Parker: 6. Dalle statistiche parrebbe aver giocato tutto sommato una buona partita (16 punti, 0 palle perse), ma la verità è che inizia con un tremendo 0/10 dal campo e si iscrive a referto solo alla fine del terzo quarto. Certo, poi fa 7/8 al tiro, ma a gara praticamente ormai conclusa. Non è però mezza prova sottotono, soprattutto se questa porta al quarto titolo in carriera, ad abbassare le quotazioni di un campione del suo calibro.

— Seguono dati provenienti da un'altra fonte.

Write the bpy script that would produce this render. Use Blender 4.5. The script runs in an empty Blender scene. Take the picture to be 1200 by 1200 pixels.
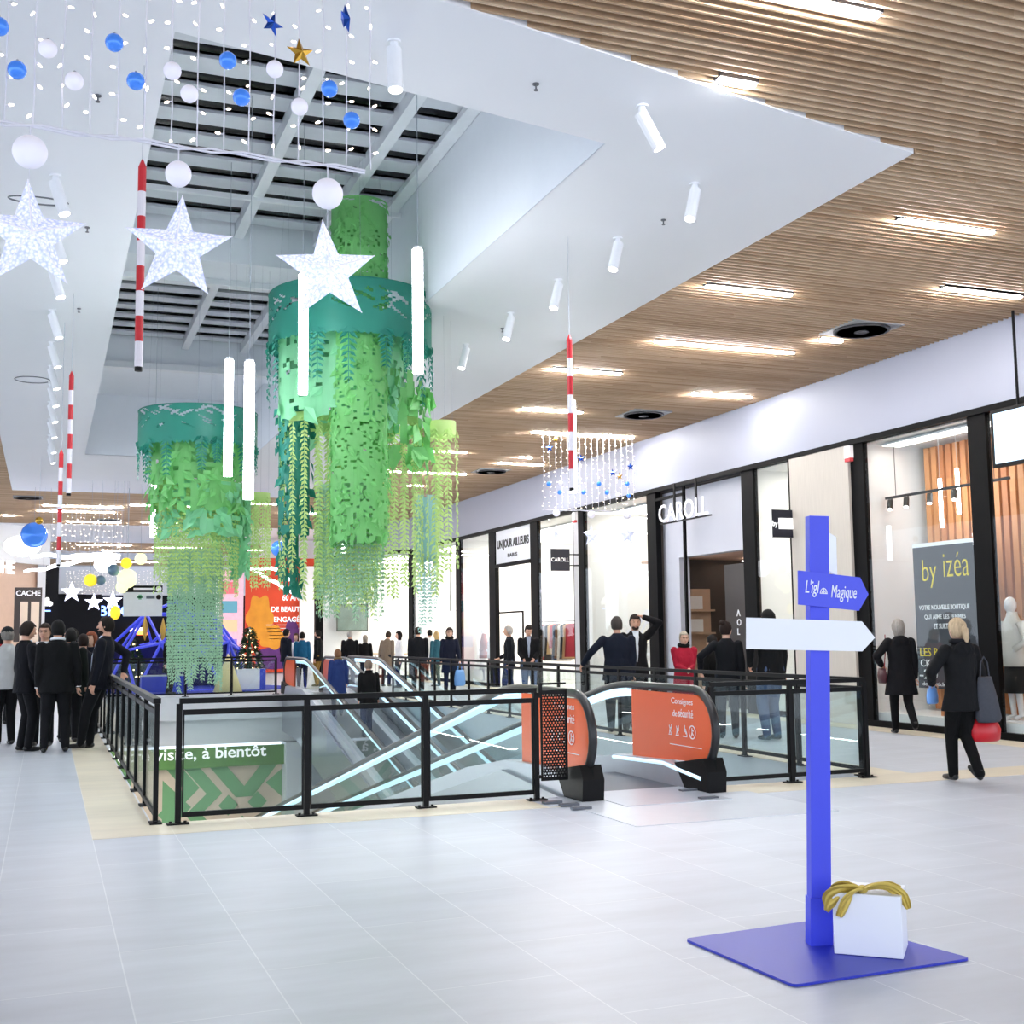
import bpy, math, random
from mathutils import Vector, Matrix
random.seed(7)
S = bpy.context.scene
COL = S.collection
# ---------------- camera ----------------
FPX, PITCH, YAW, ROLL = 1398.2, 0.10206, 0.37217, -0.01267
CAM = Vector((0, 0, 1.55))
_F = Vector((math.sin(YAW)*math.cos(PITCH), math.cos(YAW)*math.cos(PITCH), math.sin(PITCH)))
_R = Vector((math.cos(YAW), -math.sin(YAW), 0))
_U = _R.cross(_F)
_R, _U = _R*math.cos(ROLL)+_U*math.sin(ROLL), -_R*math.sin(ROLL)+_U*math.cos(ROLL)
cam = bpy.data.objects.new('camera', bpy.data.cameras.new('camera')); COL.objects.link(cam)
cam.matrix_world = Matrix(((_R.x, _U.x, -_F.x, CAM.x), (_R.y, _U.y, -_F.y, CAM.y), (_R.z, _U.z, -_F.z, CAM.z), (0, 0, 0, 1)))
cam.data.sensor_width = 36; cam.data.lens = 36*FPX/1200; cam.data.clip_end = 300
S.camera = cam
# ---------------- light, exposure ----------------
S.view_settings.view_transform = 'Standard'; S.view_settings.look = 'None'
S.view_settings.gamma = 1; S.view_settings.use_curve_mapping = False
S.view_settings.exposure = 0.68
S.cycles.max_bounces = 10; S.cycles.diffuse_bounces = 5; S.cycles.glossy_bounces = 4
S.cycles.transmission_bounces = 6; S.cycles.transparent_max_bounces = 24
S.cycles.caustics_reflective = False; S.cycles.caustics_refractive = False
S.cycles.use_denoising = True; S.cycles.sample_clamp_indirect = 6
LAMP, TUBE, SPOT, SHOPL, SKYL = 110, 18, 110, 4.5, 1.6
W = bpy.data.worlds.new('world'); S.world = W; W.use_nodes = True
W.node_tree.nodes['Background'].inputs[0].default_value = (0.80, 0.88, 1.0, 1)
W.node_tree.nodes['Background'].inputs[1].default_value = SKYL

def at(px, py, Y=None, X=None, Z=None):
    """point where the sight line of a photograph pixel meets the plane Y=, X= or Z="""
    r = (px-600)*_R-(py-600)*_U+FPX*_F
    t = Y/r.y if Y is not None else (X/r.x if X is not None else (Z-CAM.z)/r.z)
    return CAM+r*t

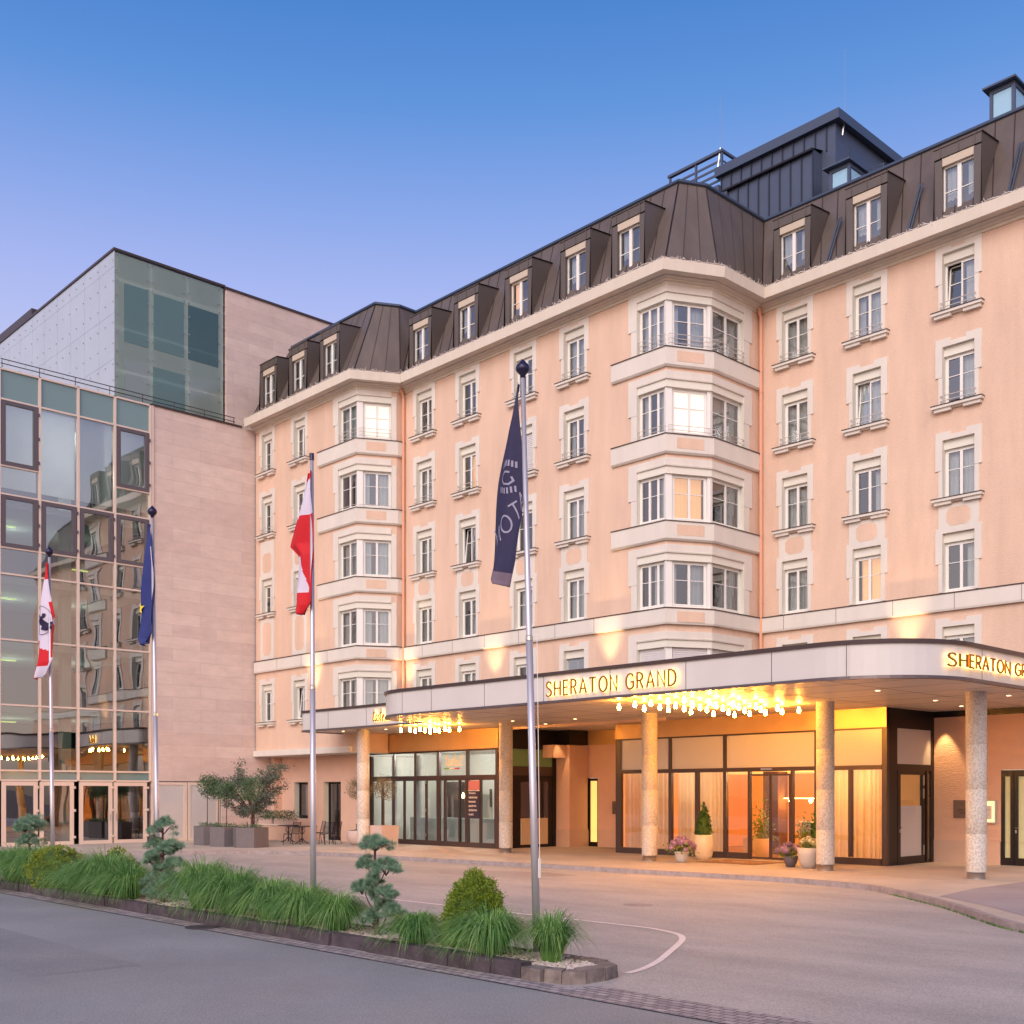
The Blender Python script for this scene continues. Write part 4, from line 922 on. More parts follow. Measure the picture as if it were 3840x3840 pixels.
def stroke_text(txt,h,gap,pen,place,mb,n0,n1,seg=True):
    """place(u,z,n)->xyz ; letters drawn as mitred strokes with depth n0..n1"""
    u=0; parts=[]
    for ch in txt:
        for st in STK[ch]:
            P=[Vector((u+a*h,c*h)) for a,c in st]; 
            if (P[0]-P[-1]).length<1e-6 and len(P)>3: closed=True
            else: closed=False
            k=len(P); L_=[];R_=[]
            for i in range(k):
                if closed: a,c=P[i-1 if i>0 else -2],P[(i+1) if i<k-1 else 1]
                else: a,c=P[max(i-1,0)],P[min(i+1,k-1)]
                d1=(P[i]-a); d2=(c-P[i])
                d1=d1.normalized() if d1.length>1e-9 else d2.normalized(); d2=d2.normalized() if d2.length>1e-9 else d1
                n1_=Vector((-d1.y,d1.x)); n2_=Vector((-d2.y,d2.x)); m=(n1_+n2_)/max(.35,(1+n1_.dot(n2_)))
                L_.append(P[i]+m*pen/2); R_.append(P[i]-m*pen/2)
            for i in range(k-1):
                q=[R_[i],R_[i+1],L_[i+1],L_[i]]
                mb.hexa([place(v.x,v.y,n0) for v in q]+[place(v.x,v.y,n1) for v in q])
        u+=(WD[ch]+gap)*h
    return u
def pathplace(path,s0,z0):
    P=[Vector(p) for p in path]; cum=[0]
    for a,c in zip(P,P[1:]): cum.append(cum[-1]+(c-a).length)
    def f(u,z,n):
        s=max(0,min(cum[-1]-1e-5,s0+u)); i=max(k for k in range(len(cum)-1) if cum[k]<=s); d=(P[i+1]-P[i]).normalized(); q=P[i]+d*(s-cum[i])+Vector((d.y,-d.x))*n
        return (q.x,q.y,z0+z)
    return f,cum
def sign(name,label,cat,txt,h,gap,place,pen,group=None):
    s=empty(name,place(0,0,0),label=label,cat=cat,group=group); o_=place(0,0,0)
    u0=0
    for w in txt.split(' '):
        pl_=(lambda q:(lambda u,z,n:place(u+q,z,n)))(u0)
        b=MB(); stroke_text(w,h,gap,pen,pl_,b,.085,.115); kid(b,'letters',M['gold'],s,o_)
        b=MB(); stroke_text(w,h,gap,pen*.9,pl_,b,.035,.084); kid(b,'light_strip',M['halo'],s,o_)
        u0+=(sum(WD[c]+gap for c in w)+WD[' ']+gap)*h
f,_=pathplace([(-21.87,22.0),(-12,22.0)],0,4.77)
W0=sum(WD[c] for c in 'SHERATON GRAND'); hh=.385; gap=(4.5/hh-W0)/13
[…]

Manu Ginobili a 37 anni dispone ancora di "un minimo" di esplosività (Foto: naplesnews.com)

Manu Ginobili a 37 anni dispone ancora di “un minimo” di esplosività (Foto: naplesnews.com)

Ginobili: 8. Altro capolavoro per l’argentino, che segna tutti i suoi 19 punti (con 6/11 dal campo) nei primi tre quarti, quando si decide la partita. Ma soprattutto è il primo, insieme a Leonard, a rispondere al tremendo parziale iniziale degli Heat. È anche lui, come Parker, al quarto titolo in carriera, e anche a lui, come a Duncan, a 37 anni potrebbe venir voglia di chiudere la sua carriera da vincente.
Splitter: 6. Gli viene preferito Diaw per motivi tattici, ma quando viene chiamato in causa il brasiliano fa sempre il suo dovere, sbagliando pochissimo (in 11 minuti, 3 punti, 2 rimbalzi, 2 assist, 1 recupero e 1 stoppata).
Mills: 8. Ennesimo capolavoro Spurs, che si stanno costruendo in casa un vice-Parker coi fiocchi: ormai il play australiano è giocatore da doppia cifra fissa, ma in gara 5 supera anche se stesso, segnando 17 punti con 5/8 da tre e contribuendo in maniera determinante al parziale che cambia la partita nel primo tempo.
Bonner: sv. Una manciata di minuti da onesto mestierante.
Belinelli: 6. Il primo italiano di sempre in una Finale NBA diventa anche il primo italiano di sempre a vincere il titolo. Vero, nei playoffs il suo impiego è diminuito di molto rispetto alla regular season, ma non c’è dubbio che anche lui abbia portato il suo mattoncino.
Ayres, Joseph e Baynes: sv. Chi più, chi meno, potrebbero rappresentare il futuro a breve-medio termine degli Spurs. Per ora, entrano solo per consentire la standing ovation ai protagonisti nei minuti finali, ma San Antonio è una squadra, e l’anello è anche loro.